Tuesday, October 26, 2010

Church of the Saints Sergius and Bacchus

In an earlier post I referred to Hagia Sophia as the mother of all churches.  If that is the case, then the “Little Hagia Sophia” is the grandmother of the mother of all churches.  Built two centuries before Hagia Sophia, it was a significant accomplishment in what would later be the basic design elements of domed architecture.  What Hagia Sophia accomplishes by placing a circular dome in a square space, this church does with an octagon. 
One of the oldest of all Byzantine churches.

After 1453 the Turks converted this space into a mosque, as they did with every early church but one.  The oldest church in Istanbul is on the site of the Topkapi Palace.  Instead it was made into an armory storeroom.  I wasn’t able to visit it, however, since it is used now as a concert space. 

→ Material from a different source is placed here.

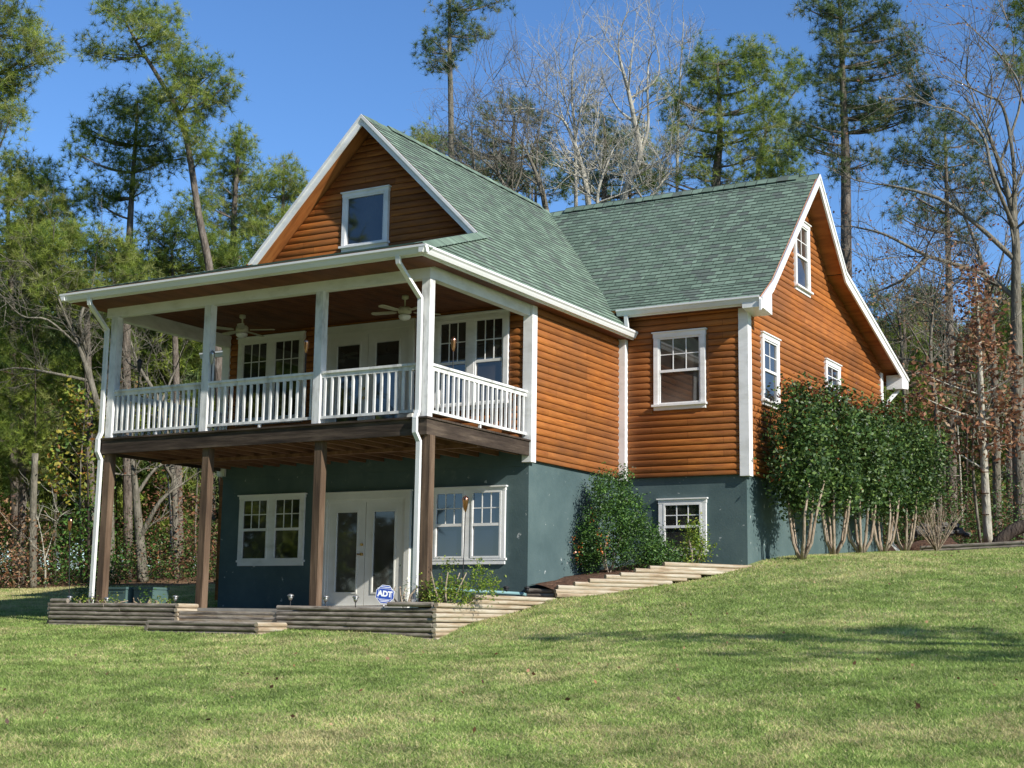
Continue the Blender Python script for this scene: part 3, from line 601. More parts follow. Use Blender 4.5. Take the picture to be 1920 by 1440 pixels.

Little Hagia Sophia is still a mosque, so as I had done a few times before, I removed my shoes and entered reverently into the space.  I was struck by the similarity with Hagia Sophia.  There was the dome with the row of windows at the base.  The apse where the altar would be was done in much the same manner but on a much smaller scale.  Like Hagia Sophia, this church had its own cistern that was directly connected to a baptistery.  The Muslims have kept the baptistery and instead used it as a place for their ritual washing before prayer.  Unlike any other place for Islamic washing, this was located inside the Mosque. 
A recent renovation to the space has revealed the cistern.  Our guide pulled up part of the carpet so that we could see the way that the 4th century Christians worked the water channels

Another unusual twist to this worship space was the use of compact fluorescence bulbs in the overhead chandeliers.  A 1700 year-old building going green.

All around the nave of the church was a Greek inscripton.  Several of the folks in the group could read Greek, and they read sections.  The Greek was added years later to glorify Justinian and Theodora.

1 comment:

  1. Wow! It is so neat to see pictures after the renovation as I remember wandering through scaffolding when I visited.